Executable E2E or harness assertions must cover the user journey affected by the change. Choose from the relevant paths below, and add missing coverage when the current harness does not exercise the changed behavior:

  • Open a project and confirm the workbench reflects the selected directory.
  • Create or switch a thread and confirm the active session changes.
  • Send a prompt, approve or deny a command, and verify the resulting message.
  • Review a diff, accept a hunk, accept all, reject/revert where applicable, and confirm the staged/modified counts.
  • Run terminal commands, send stdin, copy output, and send output to AI.
  • Edit and save settings, then confirm the saved values appear or persist.
  • Commit changes and verify the repository log/status, not only the UI toast.
  • Package the app and run a packaged launch smoke when packaging, resources, or startup behavior changes.

For packaging checks in this repo:

npm run package:desktop

This builds, bundles, packages the desktop app, and runs the package smoke.

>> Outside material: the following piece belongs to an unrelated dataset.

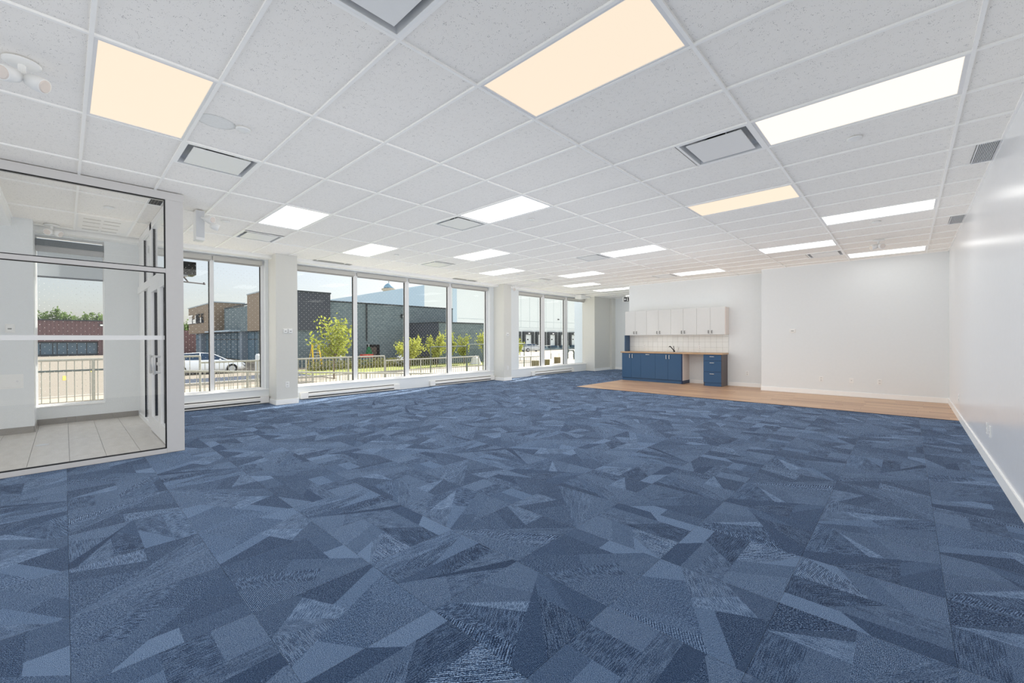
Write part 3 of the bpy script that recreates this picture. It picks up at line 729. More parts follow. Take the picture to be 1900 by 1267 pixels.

5. Treat failures as blockers

If a unit, E2E, harness, or package smoke fails, do not record the failure in a Markdown report and continue as if the task is complete. Fix the feature or fix the test, then rerun the relevant verification.

Only stop with a blocker when the failure cannot be resolved in the current environment. Report the exact command, the failure, and what is needed next.

6. Finish with evidence

Before declaring done, run the smallest complete verification set for the change:

  • Targeted unit tests for changed logic.
  • Desktop build and typecheck when TypeScript or bundling paths changed.
  • Real Electron interaction for any renderer/UI behavior.
  • Package smoke for packaging/resource/startup changes.

In the final response, name the commands that passed and the real user path that was exercised. If artifacts were produced, include the artifact directory.

Practical CDP/MCP Checks

When driving Electron through CDP or browser/DevTools MCP, prefer observable app semantics over implementation details:

  • Use accessible names, visible text, and stable test IDs.
  • Assert both "the control was clicked" and "the user-visible outcome changed".
  • Subscribe to Runtime, Page, Log, and Network events where available.
  • Fail on unexpected console errors or failed requests unless the test explicitly expects them.
  • Use screenshots to investigate layout and rendering regressions, then pair them with assertions over text, geometry, focus, or state.

The goal is confidence that the shipped desktop app works for a person sitting in front of it.